_Problem statement:_ Reproduce the records exactly.

_Exercise inputs:_
■ ■ ■

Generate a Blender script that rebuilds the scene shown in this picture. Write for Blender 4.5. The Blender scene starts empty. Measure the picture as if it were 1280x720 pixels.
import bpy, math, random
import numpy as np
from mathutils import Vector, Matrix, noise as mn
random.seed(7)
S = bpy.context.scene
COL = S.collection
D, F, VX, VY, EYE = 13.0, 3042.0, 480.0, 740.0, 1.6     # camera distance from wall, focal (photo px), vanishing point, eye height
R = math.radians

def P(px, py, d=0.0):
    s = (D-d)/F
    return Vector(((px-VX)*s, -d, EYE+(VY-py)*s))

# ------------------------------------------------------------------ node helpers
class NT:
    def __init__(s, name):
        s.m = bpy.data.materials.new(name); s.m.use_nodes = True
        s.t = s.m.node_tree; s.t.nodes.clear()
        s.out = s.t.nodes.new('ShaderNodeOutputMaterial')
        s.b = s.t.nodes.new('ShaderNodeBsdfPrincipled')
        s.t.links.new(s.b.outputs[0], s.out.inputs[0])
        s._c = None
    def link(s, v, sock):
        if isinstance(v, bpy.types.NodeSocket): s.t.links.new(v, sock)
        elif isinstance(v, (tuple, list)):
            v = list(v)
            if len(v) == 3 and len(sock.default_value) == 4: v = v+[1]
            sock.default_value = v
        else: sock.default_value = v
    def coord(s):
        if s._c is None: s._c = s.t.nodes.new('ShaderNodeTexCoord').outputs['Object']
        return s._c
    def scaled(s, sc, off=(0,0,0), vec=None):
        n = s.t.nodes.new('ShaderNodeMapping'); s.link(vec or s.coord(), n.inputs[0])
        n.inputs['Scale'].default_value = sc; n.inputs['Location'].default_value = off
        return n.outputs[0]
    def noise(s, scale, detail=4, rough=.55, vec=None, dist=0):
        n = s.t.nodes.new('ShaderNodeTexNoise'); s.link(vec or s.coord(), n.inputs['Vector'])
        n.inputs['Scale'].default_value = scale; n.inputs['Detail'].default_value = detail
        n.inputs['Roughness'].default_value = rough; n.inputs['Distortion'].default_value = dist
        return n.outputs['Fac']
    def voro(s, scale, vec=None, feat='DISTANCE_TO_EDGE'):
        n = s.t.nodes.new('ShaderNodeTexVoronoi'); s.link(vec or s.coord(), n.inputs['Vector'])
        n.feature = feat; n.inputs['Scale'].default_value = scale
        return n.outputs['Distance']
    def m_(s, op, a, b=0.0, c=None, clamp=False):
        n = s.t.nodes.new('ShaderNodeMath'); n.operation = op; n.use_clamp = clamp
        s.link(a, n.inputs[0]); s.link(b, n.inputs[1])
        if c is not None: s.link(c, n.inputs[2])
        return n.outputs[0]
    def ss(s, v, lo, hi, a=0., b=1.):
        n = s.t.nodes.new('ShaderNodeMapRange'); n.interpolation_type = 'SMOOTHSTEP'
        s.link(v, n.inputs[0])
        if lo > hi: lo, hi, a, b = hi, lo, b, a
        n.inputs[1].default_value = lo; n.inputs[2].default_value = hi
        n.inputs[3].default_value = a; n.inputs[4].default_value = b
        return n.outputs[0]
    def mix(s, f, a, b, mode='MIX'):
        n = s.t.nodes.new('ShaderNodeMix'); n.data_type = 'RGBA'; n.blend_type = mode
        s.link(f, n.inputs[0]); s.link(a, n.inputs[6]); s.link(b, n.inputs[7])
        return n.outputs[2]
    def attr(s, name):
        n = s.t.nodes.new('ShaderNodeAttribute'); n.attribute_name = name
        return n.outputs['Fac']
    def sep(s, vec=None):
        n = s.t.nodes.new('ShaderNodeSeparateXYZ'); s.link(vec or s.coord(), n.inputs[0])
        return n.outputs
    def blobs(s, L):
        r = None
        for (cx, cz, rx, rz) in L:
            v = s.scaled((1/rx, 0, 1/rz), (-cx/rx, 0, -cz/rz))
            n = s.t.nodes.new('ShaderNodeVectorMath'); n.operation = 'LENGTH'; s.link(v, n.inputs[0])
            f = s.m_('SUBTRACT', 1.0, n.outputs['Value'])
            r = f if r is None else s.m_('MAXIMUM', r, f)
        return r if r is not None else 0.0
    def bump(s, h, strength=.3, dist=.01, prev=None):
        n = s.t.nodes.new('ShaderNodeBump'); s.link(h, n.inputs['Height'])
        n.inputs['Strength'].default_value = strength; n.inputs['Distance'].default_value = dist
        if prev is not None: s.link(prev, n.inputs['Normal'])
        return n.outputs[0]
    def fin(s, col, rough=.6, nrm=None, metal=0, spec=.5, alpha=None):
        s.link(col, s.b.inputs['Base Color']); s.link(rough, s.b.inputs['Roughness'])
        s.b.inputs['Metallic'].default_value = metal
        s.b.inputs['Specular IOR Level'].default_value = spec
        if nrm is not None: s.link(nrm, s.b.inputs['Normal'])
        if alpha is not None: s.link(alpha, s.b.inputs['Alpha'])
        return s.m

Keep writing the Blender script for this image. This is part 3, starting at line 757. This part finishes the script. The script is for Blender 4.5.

■ ■ ■

_Answer:_
Generate a Blender script that rebuilds the scene shown in this picture. Write for Blender 4.5. The Blender scene starts empty. Measure the picture as if it were 1280x720 pixels.
import bpy, math, random
import numpy as np
from mathutils import Vector, Matrix, noise as mn
random.seed(7)
S = bpy.context.scene
COL = S.collection
D, F, VX, VY, EYE = 13.0, 3042.0, 480.0, 740.0, 1.6     # camera distance from wall, focal (photo px), vanishing point, eye height
R = math.radians

def P(px, py, d=0.0):
    s = (D-d)/F
    return Vector(((px-VX)*s, -d, EYE+(VY-py)*s))

# ------------------------------------------------------------------ node helpers
class NT:
    def __init__(s, name):
        s.m = bpy.data.materials.new(name); s.m.use_nodes = True
        s.t = s.m.node_tree; s.t.nodes.clear()
        s.out = s.t.nodes.new('ShaderNodeOutputMaterial')
        s.b = s.t.nodes.new('ShaderNodeBsdfPrincipled')
        s.t.links.new(s.b.outputs[0], s.out.inputs[0])
        s._c = None
    def link(s, v, sock):
        if isinstance(v, bpy.types.NodeSocket): s.t.links.new(v, sock)
        elif isinstance(v, (tuple, list)):
            v = list(v)
            if len(v) == 3 and len(sock.default_value) == 4: v = v+[1]
            sock.default_value = v
        else: sock.default_value = v
    def coord(s):
        if s._c is None: s._c = s.t.nodes.new('ShaderNodeTexCoord').outputs['Object']
        return s._c
    def scaled(s, sc, off=(0,0,0), vec=None):
        n = s.t.nodes.new('ShaderNodeMapping'); s.link(vec or s.coord(), n.inputs[0])
        n.inputs['Scale'].default_value = sc; n.inputs['Location'].default_value = off
        return n.outputs[0]
    def noise(s, scale, detail=4, rough=.55, vec=None, dist=0):
        n = s.t.nodes.new('ShaderNodeTexNoise'); s.link(vec or s.coord(), n.inputs['Vector'])
        n.inputs['Scale'].default_value = scale; n.inputs['Detail'].default_value = detail
        n.inputs['Roughness'].default_value = rough; n.inputs['Distortion'].default_value = dist
        return n.outputs['Fac']
    def voro(s, scale, vec=None, feat='DISTANCE_TO_EDGE'):
        n = s.t.nodes.new('ShaderNodeTexVoronoi'); s.link(vec or s.coord(), n.inputs['Vector'])
        n.feature = feat; n.inputs['Scale'].default_value = scale
        return n.outputs['Distance']
    def m_(s, op, a, b=0.0, c=None, clamp=False):
        n = s.t.nodes.new('ShaderNodeMath'); n.operation = op; n.use_clamp = clamp
        s.link(a, n.inputs[0]); s.link(b, n.inputs[1])
        if c is not None: s.link(c, n.inputs[2])
        return n.outputs[0]
    def ss(s, v, lo, hi, a=0., b=1.):
        n = s.t.nodes.new('ShaderNodeMapRange'); n.interpolation_type = 'SMOOTHSTEP'
        s.link(v, n.inputs[0])
        if lo > hi: lo, hi, a, b = hi, lo, b, a
        n.inputs[1].default_value = lo; n.inputs[2].default_value = hi
        n.inputs[3].default_value = a; n.inputs[4].default_value = b
        return n.outputs[0]
    def mix(s, f, a, b, mode='MIX'):
        n = s.t.nodes.new('ShaderNodeMix'); n.data_type = 'RGBA'; n.blend_type = mode
        s.link(f, n.inputs[0]); s.link(a, n.inputs[6]); s.link(b, n.inputs[7])
        return n.outputs[2]
    def attr(s, name):
        n = s.t.nodes.new('ShaderNodeAttribute'); n.attribute_name = name
        return n.outputs['Fac']
    def sep(s, vec=None):
        n = s.t.nodes.new('ShaderNodeSeparateXYZ'); s.link(vec or s.coord(), n.inputs[0])
        return n.outputs
    def blobs(s, L):
        r = None
        for (cx, cz, rx, rz) in L:
            v = s.scaled((1/rx, 0, 1/rz), (-cx/rx, 0, -cz/rz))
            n = s.t.nodes.new('ShaderNodeVectorMath'); n.operation = 'LENGTH'; s.link(v, n.inputs[0])
            f = s.m_('SUBTRACT', 1.0, n.outputs['Value'])
            r = f if r is None else s.m_('MAXIMUM', r, f)
        return r if r is not None else 0.0
    def bump(s, h, strength=.3, dist=.01, prev=None):
        n = s.t.nodes.new('ShaderNodeBump'); s.link(h, n.inputs['Height'])
        n.inputs['Strength'].default_value = strength; n.inputs['Distance'].default_value = dist
        if prev is not None: s.link(prev, n.inputs['Normal'])
        return n.outputs[0]
    def fin(s, col, rough=.6, nrm=None, metal=0, spec=.5, alpha=None):
        s.link(col, s.b.inputs['Base Color']); s.link(rough, s.b.inputs['Roughness'])
        s.b.inputs['Metallic'].default_value = metal
        s.b.inputs['Specular IOR Level'].default_value = spec
        if nrm is not None: s.link(nrm, s.b.inputs['Normal'])
        if alpha is not None: s.link(alpha, s.b.inputs['Alpha'])
        return s.m

Keep writing the Blender script for this image. This is part 3, starting at line 757. This part finishes the script. The script is for Blender 4.5.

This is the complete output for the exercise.